The trading session results show the Dow Jones Industrial Average rose by 0.89%, the tech-heavy Nasdaq climbed 0.94%, and the broad S&P 500 increased by 0.96%.
“The dominant storyline in the stock market has been centered around the Israeli-Iranian conflict,” commented Patrick O’Hare of Briefing.com to AFP.
Following a weekend of U.S. attacks on Iran, Wall Street began the week with slight gains.
“But when it was revealed that Iran had warned the U.S. authorities of an imminent attack, that their missiles were intercepted, and that there were no deaths or injuries at the base in Qatar, investors felt relieved,” emphasized O’Hare.
The strongest reaction was in the oil sector, with West Texas Intermediate and Brent prices, the two market benchmarks, falling by over seven percent, returning to levels before the initial Israeli attacks on Iran on June 13.
A drop in oil prices is generally regarded as positive economically, as it reduces production and transportation costs.
“Ultimately, investors concluded that Iran’s response was relatively mild, which also led them to believe there would not be an escalation with the U.S.,” stated Patrick O’Hare.
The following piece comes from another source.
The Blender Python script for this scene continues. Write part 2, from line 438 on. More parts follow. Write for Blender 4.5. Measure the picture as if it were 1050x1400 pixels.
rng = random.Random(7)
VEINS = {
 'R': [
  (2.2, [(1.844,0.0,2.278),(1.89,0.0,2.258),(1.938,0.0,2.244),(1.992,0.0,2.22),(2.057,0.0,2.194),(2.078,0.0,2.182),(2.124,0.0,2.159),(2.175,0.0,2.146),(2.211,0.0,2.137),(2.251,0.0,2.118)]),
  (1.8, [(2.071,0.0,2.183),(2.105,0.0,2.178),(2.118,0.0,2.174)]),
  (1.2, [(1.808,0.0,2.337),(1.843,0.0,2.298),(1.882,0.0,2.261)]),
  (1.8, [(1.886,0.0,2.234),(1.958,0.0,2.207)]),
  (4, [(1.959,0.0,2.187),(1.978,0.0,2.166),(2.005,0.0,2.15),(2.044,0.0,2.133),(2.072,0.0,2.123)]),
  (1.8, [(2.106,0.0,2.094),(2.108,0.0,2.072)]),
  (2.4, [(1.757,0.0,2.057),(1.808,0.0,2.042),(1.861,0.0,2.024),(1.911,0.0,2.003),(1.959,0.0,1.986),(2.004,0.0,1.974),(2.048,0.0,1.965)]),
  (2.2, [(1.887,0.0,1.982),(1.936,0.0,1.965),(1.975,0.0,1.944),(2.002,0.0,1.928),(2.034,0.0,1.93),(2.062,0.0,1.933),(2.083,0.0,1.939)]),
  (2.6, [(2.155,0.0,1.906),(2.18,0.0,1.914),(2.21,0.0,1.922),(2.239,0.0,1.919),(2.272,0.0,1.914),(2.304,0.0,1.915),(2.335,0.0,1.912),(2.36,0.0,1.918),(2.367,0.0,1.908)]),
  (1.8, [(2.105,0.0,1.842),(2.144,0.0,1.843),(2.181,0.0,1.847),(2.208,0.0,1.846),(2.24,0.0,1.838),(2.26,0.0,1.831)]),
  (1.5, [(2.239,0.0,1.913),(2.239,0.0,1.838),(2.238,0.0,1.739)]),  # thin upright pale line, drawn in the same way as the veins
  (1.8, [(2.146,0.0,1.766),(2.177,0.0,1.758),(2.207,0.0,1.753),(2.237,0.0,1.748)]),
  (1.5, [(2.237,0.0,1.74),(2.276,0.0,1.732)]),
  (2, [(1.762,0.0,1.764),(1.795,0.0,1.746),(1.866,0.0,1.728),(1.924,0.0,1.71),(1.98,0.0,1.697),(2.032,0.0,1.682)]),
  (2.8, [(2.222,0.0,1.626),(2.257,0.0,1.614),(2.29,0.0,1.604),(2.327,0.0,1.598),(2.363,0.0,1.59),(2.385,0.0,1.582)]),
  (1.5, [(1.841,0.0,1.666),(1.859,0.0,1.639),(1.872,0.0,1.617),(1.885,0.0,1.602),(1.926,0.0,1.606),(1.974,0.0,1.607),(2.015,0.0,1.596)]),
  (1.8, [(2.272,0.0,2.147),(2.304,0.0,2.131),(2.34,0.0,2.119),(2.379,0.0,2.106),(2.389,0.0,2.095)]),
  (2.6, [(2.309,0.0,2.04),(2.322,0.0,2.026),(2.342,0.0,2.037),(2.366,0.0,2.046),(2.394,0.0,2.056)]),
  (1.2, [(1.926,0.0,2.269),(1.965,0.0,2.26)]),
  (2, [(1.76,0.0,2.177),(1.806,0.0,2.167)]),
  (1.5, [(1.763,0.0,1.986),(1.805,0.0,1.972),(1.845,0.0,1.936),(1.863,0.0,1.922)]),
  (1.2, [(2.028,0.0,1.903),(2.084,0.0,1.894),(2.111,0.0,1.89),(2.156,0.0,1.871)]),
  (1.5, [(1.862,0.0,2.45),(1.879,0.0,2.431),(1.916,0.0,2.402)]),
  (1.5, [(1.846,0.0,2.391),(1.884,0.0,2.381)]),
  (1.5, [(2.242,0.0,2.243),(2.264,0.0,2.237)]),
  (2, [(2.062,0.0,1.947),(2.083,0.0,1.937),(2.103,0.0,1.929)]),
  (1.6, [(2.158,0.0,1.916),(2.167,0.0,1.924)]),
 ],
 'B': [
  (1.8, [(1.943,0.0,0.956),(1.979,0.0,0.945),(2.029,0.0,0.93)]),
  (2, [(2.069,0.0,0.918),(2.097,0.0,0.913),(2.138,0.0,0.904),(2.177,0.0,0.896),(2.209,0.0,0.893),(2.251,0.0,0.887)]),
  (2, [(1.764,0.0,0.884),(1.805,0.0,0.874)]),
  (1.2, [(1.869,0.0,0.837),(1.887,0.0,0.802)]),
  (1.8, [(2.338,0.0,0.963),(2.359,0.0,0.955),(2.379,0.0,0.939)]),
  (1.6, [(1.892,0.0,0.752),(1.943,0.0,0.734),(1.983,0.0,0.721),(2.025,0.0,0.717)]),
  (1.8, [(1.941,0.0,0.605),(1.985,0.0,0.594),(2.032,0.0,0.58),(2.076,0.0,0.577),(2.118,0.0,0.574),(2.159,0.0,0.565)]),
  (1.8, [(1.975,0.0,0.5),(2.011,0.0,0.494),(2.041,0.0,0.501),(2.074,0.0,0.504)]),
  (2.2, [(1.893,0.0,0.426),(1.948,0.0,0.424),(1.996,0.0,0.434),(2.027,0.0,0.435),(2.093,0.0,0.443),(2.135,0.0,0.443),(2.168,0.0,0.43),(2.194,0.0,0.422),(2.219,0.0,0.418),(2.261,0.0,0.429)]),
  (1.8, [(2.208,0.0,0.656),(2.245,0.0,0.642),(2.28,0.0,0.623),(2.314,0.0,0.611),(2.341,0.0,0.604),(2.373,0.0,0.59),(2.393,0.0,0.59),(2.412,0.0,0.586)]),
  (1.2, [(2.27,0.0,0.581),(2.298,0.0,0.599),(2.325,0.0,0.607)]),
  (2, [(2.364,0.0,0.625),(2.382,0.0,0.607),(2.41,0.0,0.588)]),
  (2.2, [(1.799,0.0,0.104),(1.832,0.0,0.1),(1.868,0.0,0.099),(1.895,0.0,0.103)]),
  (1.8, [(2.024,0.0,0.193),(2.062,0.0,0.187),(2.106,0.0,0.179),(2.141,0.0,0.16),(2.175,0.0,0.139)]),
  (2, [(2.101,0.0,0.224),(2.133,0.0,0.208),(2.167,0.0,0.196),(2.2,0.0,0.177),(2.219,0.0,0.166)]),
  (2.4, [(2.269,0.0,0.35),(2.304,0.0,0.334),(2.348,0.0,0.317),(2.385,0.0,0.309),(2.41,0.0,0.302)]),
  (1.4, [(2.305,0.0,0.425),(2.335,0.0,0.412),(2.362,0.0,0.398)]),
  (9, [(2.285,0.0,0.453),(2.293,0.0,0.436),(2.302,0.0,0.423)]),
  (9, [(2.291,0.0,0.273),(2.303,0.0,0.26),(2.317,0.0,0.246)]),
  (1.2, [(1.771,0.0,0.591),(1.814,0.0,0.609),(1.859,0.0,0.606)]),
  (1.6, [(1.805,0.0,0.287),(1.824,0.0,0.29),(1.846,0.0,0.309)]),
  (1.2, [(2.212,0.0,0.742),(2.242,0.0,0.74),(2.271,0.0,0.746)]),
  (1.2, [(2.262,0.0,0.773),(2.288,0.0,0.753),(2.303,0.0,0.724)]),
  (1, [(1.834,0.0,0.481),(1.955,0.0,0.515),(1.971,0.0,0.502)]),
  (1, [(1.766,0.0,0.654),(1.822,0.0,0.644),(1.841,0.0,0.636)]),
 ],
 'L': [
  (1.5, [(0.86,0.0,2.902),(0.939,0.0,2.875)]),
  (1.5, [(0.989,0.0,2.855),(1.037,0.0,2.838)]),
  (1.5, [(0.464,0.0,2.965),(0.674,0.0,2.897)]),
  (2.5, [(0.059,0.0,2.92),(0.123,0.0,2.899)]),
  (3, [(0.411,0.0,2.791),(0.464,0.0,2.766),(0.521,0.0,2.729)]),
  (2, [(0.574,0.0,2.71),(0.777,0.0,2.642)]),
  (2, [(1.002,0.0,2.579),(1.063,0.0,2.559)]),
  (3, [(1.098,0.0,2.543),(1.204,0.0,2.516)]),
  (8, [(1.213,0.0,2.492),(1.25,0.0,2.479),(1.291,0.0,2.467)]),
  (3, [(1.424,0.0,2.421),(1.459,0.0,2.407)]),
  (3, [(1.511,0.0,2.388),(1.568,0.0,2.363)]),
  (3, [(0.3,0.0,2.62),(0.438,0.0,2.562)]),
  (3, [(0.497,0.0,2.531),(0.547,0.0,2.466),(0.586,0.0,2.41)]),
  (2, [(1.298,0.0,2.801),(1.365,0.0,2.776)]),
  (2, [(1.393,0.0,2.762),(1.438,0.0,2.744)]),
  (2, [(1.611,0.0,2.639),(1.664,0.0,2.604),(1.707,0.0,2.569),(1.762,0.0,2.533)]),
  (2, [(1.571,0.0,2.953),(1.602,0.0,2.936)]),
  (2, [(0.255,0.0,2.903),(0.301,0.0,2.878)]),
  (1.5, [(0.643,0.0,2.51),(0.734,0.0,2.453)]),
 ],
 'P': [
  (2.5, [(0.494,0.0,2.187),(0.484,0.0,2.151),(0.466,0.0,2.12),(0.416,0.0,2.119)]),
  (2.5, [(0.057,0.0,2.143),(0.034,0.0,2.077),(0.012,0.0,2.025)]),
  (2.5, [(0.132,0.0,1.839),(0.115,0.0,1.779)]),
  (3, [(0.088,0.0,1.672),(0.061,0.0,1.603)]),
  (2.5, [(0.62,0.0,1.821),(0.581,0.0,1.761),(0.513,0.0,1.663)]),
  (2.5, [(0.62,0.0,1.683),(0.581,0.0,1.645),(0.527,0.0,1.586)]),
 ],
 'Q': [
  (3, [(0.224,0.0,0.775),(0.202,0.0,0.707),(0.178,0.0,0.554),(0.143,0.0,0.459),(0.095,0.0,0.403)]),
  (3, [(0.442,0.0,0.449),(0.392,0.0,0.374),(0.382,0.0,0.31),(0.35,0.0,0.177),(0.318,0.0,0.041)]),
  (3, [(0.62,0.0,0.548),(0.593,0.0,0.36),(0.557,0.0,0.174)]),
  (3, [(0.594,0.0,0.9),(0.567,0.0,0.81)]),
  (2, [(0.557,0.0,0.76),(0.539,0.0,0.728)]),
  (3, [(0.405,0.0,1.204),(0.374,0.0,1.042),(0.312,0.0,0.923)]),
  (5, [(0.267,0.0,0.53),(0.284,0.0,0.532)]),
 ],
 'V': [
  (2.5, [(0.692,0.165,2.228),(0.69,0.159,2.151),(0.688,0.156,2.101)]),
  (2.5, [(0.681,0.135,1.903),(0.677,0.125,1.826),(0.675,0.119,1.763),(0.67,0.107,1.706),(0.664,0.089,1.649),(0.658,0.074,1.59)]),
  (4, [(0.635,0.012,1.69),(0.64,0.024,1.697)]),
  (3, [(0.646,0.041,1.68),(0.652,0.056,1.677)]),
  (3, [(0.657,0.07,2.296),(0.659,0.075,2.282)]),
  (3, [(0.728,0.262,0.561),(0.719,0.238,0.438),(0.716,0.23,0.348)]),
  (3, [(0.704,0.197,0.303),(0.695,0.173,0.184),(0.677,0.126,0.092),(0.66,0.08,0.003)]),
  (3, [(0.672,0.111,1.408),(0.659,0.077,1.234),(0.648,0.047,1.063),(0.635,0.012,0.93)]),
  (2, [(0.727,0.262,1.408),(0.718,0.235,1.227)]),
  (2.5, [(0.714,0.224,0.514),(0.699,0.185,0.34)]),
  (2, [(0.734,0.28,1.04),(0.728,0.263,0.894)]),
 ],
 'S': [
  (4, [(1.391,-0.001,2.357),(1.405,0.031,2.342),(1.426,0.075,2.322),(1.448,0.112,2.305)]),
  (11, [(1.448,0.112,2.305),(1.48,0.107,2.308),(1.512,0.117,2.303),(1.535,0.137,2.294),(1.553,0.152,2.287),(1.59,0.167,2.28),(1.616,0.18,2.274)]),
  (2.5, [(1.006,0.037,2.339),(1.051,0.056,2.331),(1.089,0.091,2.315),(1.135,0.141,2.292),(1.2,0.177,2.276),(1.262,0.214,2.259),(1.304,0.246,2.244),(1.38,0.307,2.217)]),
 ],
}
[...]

Focused on this geopolitical de-escalation, Wall Street reacted optimistically to comments from Federal Reserve Governor Michelle Bowman, “who stated she could support an interest rate cut in July if inflationary pressures remained contained,” O’Hare added.
On Friday, another Fed member, Christopher Waller, had also suggested a possible rate cut in July.
These statements come as most analysts anticipate the Fed would lower its benchmark interest rate only in September, according to the CME’s FedWatch barometer of such analyses.